>>>

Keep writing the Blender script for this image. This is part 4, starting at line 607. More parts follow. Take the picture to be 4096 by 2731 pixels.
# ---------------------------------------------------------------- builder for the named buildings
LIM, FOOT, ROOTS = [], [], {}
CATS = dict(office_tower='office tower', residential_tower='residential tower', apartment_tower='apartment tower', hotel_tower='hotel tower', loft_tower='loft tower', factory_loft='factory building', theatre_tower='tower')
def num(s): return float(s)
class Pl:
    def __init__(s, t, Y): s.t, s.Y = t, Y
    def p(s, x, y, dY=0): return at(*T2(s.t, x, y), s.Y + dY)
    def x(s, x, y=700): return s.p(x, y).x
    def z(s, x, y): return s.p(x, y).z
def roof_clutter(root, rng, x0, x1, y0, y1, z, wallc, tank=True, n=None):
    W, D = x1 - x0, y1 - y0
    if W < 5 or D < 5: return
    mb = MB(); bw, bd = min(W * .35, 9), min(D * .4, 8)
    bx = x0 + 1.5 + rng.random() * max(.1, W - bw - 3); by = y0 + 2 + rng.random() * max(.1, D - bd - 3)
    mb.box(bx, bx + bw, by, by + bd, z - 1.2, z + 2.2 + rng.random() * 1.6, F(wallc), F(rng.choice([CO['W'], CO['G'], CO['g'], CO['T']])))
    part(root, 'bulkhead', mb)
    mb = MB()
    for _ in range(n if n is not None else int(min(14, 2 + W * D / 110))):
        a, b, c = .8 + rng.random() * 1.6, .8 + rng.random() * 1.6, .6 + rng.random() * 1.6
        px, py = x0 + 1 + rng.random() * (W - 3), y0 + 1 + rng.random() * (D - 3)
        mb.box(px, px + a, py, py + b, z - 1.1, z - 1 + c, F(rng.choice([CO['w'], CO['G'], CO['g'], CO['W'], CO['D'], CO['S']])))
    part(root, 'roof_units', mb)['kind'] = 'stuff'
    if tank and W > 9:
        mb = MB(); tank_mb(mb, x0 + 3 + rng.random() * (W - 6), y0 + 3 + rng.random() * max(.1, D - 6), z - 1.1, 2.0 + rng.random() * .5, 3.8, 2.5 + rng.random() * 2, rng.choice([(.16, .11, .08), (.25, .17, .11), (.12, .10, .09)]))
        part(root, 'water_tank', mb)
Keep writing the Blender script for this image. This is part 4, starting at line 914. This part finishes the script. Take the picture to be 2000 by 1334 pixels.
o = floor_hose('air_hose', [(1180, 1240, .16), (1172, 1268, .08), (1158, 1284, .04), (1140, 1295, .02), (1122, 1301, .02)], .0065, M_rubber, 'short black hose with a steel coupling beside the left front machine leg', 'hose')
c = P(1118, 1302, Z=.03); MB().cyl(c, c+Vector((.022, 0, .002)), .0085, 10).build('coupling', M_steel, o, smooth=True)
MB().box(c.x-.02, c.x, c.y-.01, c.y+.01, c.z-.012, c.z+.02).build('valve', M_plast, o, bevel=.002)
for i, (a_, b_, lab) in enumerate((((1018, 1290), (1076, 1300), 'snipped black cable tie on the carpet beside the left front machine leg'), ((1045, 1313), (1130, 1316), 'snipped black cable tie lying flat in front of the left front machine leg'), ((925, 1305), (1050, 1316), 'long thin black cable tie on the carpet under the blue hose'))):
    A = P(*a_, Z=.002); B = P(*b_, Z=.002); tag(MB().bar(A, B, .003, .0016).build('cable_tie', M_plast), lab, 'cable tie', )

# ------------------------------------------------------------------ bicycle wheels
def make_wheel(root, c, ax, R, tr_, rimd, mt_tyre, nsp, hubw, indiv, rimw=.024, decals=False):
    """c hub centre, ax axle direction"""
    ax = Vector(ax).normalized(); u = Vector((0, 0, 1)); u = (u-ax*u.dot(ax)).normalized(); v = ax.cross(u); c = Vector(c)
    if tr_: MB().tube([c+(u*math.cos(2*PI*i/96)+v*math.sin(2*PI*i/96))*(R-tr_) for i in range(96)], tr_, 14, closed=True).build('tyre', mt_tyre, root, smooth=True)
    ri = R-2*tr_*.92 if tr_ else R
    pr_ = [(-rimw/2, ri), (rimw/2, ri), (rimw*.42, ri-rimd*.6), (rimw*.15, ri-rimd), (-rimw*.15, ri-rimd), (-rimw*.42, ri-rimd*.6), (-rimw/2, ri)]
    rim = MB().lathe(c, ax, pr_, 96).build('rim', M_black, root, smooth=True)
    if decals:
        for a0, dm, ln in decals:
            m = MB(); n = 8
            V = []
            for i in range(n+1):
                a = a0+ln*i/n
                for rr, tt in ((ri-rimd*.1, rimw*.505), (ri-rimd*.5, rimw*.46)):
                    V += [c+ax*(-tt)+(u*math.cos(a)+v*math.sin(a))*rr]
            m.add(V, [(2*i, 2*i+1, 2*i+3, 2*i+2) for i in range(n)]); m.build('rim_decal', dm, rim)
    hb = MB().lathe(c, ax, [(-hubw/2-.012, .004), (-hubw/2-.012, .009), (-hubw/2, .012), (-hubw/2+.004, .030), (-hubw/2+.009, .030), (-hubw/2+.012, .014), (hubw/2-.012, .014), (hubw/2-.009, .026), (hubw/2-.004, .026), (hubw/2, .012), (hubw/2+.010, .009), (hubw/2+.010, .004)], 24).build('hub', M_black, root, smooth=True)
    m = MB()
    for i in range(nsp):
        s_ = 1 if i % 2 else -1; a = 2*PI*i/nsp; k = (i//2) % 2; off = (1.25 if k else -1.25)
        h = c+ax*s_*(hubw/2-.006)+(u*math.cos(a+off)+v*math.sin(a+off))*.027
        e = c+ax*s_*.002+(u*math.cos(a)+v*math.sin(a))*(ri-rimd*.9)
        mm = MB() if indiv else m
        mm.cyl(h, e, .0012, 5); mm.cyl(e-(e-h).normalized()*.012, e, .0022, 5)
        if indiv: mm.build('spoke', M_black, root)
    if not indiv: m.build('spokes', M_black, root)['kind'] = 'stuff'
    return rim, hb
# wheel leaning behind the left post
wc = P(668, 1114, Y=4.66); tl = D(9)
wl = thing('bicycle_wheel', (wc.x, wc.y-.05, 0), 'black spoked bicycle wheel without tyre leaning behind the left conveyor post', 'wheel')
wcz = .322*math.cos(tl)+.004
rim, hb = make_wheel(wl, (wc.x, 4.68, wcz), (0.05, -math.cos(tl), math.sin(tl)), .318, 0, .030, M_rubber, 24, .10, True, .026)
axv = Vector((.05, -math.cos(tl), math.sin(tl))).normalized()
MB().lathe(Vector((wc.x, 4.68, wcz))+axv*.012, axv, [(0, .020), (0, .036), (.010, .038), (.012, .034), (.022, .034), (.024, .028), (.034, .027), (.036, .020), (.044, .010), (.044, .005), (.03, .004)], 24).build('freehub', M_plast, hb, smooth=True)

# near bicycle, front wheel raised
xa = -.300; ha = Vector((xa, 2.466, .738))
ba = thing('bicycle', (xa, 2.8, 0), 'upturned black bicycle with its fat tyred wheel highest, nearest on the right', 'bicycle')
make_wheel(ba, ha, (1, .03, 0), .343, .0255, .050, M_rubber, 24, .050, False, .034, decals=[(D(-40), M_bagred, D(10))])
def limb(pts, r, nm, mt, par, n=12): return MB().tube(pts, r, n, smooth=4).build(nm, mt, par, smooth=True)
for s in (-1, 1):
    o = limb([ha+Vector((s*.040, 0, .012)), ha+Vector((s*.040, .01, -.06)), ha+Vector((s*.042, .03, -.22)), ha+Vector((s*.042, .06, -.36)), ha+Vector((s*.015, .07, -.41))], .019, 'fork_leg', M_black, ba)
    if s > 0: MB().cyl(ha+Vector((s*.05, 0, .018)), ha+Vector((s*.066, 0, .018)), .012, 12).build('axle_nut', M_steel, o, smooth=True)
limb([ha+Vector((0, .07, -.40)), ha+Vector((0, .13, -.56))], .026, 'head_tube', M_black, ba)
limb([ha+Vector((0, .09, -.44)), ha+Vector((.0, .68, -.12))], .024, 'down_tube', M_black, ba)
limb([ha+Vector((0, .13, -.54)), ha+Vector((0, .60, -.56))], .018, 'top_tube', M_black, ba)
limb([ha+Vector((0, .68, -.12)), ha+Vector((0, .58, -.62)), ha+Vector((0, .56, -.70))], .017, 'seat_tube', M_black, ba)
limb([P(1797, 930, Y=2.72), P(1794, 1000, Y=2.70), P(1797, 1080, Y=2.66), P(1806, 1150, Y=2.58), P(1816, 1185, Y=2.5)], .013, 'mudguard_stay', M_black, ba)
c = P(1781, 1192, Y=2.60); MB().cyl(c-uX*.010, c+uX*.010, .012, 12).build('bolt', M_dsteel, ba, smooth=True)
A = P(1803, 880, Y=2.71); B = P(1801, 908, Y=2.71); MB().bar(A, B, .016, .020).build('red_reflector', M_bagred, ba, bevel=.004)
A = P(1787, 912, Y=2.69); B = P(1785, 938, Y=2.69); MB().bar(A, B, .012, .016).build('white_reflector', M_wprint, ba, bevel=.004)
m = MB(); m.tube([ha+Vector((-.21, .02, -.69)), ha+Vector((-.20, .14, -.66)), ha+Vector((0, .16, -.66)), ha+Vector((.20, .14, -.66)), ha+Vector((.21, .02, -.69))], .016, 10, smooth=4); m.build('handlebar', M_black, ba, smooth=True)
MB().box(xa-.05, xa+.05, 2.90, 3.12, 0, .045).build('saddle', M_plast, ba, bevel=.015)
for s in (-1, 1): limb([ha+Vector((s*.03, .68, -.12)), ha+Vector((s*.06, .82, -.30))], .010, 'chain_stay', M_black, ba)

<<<

### TO BE DONE:
State how many lines of the listing hold the string "script"; reply with the number and nothing else.

### WRITTEN ANSWER:
2